After World War II broke out following the attack on Pearl Harbor December 7, 1941, the U.S. Army moved quickly to expand the production of munitions to support the war effort. A young Congressman named Lyndon Baines Johnson, who hailed from the Hill Country of Central Texas and had already established himself with President Franklin Roosevelt and House Speaker Sam Rayburn as an up-and-coming legislator, saw the opportunity to persuade the Army to build one of the new ammunition plants in an isolated, rural area adjacent to his wife Lady Bird’s home town of Karnack, Texas.

LBJ moved quickly and so did the Army, which acquired 8,493 acres of land adjacent to Caddo Lake approximately 4 miles from the Louisiana-Texas border. In October, 1942, Longhorn Army Ammunition Plant was established to produce trinitrotoluene (TNT).

Over the succeeding 55 years – except for a 7 year period when it was maintained on stand-by status -- the Longhorn plant manufactured a variety of munitions ranging from incendiary devices to rocket motors.

At its peak, the facility included 451 buildings, operated its own power and water treatment plants, and was interlaced with rails for the movement of raw materials and finished product.

Stand-by status ended in 1952 when the plant was reactivated and operated by Universal Match Corporation. During the Korean War, Longhorn expanded its mission to include loading, assembling, and packing rocket motors and pyrotechnic ammunition.

The Thiokol Corporation, which operated a facility at Redstone Arsenal, received the contract to rehabilitate Longhorn’s World War II era liquid fuel facility into a solid fuel rocket motor plant. In 1955, Plant 3, which was operated by Thiokol Corporation (later Morton Thiokol, Inc.), was designated to produce solid propellant rocket motors.

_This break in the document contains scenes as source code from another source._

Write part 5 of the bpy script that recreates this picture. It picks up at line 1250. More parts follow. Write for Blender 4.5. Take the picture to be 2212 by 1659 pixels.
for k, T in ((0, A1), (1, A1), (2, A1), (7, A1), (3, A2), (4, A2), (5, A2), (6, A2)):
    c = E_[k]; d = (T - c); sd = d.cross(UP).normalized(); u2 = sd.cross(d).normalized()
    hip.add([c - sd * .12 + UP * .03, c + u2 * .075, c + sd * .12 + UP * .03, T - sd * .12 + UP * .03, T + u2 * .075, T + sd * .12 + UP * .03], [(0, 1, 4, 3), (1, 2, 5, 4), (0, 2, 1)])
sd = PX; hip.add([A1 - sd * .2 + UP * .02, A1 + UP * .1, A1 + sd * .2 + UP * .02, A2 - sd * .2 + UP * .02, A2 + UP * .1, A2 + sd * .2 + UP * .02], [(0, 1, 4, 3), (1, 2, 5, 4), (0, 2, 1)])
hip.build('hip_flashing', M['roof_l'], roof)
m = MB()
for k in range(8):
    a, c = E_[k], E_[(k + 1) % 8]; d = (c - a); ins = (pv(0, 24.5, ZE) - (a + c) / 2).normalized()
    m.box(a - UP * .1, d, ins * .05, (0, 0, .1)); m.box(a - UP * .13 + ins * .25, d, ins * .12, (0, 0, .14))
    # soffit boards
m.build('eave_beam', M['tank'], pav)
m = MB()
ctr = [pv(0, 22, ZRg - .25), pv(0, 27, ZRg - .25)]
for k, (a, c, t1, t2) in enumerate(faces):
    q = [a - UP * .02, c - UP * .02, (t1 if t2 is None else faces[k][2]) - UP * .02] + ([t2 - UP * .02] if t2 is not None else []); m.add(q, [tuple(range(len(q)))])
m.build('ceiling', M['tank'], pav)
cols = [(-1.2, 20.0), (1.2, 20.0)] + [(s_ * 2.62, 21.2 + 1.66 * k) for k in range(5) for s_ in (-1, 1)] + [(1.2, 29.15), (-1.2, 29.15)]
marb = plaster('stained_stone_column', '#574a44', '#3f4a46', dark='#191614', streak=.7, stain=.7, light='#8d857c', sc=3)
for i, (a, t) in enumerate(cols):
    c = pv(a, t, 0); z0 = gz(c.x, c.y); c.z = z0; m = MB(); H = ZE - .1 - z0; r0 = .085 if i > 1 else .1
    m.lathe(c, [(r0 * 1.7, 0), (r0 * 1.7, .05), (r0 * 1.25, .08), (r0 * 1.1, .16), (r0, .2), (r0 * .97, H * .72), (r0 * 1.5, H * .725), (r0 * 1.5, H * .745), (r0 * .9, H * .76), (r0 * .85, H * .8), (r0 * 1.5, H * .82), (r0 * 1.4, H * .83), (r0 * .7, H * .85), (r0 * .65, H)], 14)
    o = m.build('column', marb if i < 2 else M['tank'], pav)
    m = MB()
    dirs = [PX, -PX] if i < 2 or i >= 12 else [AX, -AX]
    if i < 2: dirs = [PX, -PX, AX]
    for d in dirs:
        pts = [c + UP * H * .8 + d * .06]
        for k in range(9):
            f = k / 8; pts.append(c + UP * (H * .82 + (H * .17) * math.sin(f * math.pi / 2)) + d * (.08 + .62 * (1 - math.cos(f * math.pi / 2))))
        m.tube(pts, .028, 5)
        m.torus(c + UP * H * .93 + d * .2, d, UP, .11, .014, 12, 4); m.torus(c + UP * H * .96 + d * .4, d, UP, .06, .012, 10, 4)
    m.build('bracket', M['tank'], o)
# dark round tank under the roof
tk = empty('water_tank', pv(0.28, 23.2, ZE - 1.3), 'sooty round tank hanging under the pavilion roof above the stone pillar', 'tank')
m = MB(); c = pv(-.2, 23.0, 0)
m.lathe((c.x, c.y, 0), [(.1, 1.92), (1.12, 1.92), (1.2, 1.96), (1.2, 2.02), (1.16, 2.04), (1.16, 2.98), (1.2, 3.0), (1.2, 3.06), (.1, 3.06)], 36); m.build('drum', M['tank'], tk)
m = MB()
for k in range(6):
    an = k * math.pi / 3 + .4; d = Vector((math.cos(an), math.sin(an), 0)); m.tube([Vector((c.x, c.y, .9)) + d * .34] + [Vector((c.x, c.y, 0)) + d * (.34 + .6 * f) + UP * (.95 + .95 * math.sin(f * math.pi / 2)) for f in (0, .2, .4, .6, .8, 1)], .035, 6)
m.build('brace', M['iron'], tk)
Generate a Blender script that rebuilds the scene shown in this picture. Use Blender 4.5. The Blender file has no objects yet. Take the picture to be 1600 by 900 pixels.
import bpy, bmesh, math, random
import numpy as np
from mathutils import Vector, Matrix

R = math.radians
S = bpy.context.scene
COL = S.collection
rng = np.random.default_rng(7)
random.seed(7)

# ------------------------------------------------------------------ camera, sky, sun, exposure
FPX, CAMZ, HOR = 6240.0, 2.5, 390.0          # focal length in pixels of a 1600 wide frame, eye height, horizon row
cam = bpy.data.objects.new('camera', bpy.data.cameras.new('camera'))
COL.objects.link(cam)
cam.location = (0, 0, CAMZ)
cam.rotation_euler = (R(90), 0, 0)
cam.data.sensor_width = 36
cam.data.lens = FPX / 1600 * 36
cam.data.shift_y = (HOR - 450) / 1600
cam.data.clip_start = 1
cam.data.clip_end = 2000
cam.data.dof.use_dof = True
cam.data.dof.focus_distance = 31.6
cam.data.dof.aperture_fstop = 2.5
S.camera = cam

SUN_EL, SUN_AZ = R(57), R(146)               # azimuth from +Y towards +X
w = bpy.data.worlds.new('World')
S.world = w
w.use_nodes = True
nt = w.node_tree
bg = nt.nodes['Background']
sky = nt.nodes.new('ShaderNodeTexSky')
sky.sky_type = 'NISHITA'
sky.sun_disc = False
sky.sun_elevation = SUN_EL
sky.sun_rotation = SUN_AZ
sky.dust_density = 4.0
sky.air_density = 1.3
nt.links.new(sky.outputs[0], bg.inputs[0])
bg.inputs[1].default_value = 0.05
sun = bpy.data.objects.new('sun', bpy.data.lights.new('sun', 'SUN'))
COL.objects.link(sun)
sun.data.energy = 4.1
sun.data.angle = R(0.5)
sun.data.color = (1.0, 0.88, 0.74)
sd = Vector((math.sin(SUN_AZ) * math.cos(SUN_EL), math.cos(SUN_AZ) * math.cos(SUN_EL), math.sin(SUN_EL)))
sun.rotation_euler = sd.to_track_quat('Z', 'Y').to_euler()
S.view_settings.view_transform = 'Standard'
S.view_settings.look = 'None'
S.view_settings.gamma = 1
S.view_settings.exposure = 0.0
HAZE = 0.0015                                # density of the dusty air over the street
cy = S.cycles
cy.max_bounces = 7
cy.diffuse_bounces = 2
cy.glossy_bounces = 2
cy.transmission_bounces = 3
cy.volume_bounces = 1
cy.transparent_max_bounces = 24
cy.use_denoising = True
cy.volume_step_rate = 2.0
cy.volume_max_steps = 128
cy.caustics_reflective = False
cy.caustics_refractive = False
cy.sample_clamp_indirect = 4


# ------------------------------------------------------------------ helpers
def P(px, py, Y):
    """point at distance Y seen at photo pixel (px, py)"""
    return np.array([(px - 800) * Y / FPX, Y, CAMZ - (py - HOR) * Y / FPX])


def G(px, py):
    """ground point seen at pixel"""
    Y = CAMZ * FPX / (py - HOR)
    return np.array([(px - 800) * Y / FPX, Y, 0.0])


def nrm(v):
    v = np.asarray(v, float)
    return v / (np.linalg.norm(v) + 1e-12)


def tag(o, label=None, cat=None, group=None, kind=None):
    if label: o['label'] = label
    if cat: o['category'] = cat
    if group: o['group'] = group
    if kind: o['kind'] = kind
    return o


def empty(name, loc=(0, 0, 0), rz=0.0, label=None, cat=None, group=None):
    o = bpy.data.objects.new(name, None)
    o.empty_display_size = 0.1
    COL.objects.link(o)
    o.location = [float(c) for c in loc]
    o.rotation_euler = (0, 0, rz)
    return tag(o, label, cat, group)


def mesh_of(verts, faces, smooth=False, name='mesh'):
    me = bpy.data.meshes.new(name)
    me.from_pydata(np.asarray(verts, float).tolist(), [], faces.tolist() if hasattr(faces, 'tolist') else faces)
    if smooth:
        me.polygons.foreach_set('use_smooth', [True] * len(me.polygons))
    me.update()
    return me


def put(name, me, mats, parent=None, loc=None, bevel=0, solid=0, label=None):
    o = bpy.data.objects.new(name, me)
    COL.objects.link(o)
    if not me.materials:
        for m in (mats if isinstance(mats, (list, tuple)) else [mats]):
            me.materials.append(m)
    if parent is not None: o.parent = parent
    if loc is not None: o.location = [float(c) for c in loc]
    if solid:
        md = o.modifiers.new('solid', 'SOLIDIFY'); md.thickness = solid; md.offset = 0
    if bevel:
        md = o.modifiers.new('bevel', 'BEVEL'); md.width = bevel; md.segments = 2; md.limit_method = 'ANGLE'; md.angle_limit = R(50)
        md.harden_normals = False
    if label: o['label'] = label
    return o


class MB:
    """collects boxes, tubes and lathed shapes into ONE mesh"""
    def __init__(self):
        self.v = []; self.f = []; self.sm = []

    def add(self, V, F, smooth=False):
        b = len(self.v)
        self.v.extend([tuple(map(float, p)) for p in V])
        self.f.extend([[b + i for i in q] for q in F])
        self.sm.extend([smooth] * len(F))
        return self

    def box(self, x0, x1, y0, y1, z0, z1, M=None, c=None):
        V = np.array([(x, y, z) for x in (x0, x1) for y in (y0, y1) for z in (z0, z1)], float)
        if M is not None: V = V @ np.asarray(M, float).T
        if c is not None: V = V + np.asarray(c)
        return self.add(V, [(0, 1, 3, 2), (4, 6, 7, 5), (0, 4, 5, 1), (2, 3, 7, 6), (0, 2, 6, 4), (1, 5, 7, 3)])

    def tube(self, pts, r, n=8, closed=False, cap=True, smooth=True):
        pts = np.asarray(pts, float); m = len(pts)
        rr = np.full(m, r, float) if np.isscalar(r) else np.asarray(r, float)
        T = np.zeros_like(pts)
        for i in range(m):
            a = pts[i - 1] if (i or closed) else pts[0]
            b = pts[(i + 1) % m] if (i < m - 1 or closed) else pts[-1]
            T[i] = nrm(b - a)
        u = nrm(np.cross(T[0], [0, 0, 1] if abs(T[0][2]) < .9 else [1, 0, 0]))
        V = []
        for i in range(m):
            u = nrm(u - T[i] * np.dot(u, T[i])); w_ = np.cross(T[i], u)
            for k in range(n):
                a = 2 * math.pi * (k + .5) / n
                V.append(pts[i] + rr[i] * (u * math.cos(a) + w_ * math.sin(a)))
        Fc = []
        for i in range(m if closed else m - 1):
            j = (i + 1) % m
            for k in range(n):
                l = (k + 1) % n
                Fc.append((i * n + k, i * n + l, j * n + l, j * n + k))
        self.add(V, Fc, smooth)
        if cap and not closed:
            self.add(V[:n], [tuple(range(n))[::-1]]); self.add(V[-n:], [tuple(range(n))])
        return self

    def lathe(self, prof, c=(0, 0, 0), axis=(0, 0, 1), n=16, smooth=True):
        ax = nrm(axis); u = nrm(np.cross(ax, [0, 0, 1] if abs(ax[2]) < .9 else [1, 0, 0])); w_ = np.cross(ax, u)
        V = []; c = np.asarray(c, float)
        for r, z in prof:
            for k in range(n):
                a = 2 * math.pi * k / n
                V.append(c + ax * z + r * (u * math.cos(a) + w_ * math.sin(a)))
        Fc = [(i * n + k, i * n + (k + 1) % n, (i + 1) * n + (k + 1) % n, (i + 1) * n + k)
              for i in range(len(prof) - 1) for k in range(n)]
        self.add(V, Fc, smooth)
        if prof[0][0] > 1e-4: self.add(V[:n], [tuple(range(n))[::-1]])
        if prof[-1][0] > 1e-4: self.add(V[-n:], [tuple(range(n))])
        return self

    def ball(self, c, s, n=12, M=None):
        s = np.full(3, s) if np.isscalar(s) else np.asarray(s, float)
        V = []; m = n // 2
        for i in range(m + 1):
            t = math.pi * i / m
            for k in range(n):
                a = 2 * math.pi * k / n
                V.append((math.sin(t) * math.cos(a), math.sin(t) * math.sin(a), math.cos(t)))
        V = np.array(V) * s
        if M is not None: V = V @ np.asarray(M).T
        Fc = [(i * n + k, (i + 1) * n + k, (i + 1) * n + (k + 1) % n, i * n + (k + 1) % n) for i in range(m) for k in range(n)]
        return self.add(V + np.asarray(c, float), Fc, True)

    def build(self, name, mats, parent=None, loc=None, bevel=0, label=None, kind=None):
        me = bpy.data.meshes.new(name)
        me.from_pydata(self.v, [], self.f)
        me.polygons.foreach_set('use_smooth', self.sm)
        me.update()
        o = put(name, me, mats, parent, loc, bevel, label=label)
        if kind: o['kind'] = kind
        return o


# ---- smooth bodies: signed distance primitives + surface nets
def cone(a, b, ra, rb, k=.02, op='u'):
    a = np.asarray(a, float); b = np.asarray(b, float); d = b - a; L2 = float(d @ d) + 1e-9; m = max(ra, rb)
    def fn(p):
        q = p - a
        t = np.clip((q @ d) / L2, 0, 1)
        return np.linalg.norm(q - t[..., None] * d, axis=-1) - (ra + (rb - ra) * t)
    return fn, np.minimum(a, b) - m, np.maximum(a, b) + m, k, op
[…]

Production on the original Nike-Hercules rocket motors began at Longhorn in 1956. Thiokol also produced propellants and motors for the Falcon, Lacrosse, Honest John, and Sergeant missiles. As production increased, so did capacity. In 1959 a Main Rocket Motor Assembly Building (45E) was constructed along with a Static Test Building (25T). Longhorn produced illuminating and pyrotechnic ammunition during the Viet Nam war. In 1977, the plant was designated a CORE* facility for the production of solid propellant rocket motors and pyrotechnic-type ammunition. This facility produced both the first and second stages of the Pershing IA missile. The facilities were modernized in the late 1970s and early 1980s.

On September 9, 1988 Longhorn played a significant role in history when it was the site where the first U.S. missiles were destroyed as a part of the U.S. and Soviet INS (Intermediate-range Nuclear forces) treaty, the beginning of the end of the nuclear arms race between the world’s atomic age superpowers.

Witnessing the event at Longhorn, Vice President George Bush said ''It's a moment we'll be able to tell our children and our grandchildren about.' ''This is the day we began to reverse the arms race. This is the day we began destroying the weapons of destruction.''
The senior Soviet inspector at the site, Nikolai B. Shabalin, pointed out that the event proved that ''the world is by no means doomed to the nuclear arms race.''
In 1997, the Army declared the Longhorn facility to be “in excess of its needs.” The following year the U.S. Fish & Wildlife Service requested that the site be transferred to them for the purpose of establishing a national wildlife refuge. In the ensuing years, portions of the Longhorn lands were declared an Environmental Protection Agency Superfund site and extensive remediation was undertaken to remove chemical wastes and other hazards while the USFWS began overlay management of the habitat for the conservation and protection of the migratory and resident waterfowl and neotropical migratory birds associated with the wetlands.

On September 26, 2009, a substantial portion of the original 8,493 acre site will open to the public on a limited use basis.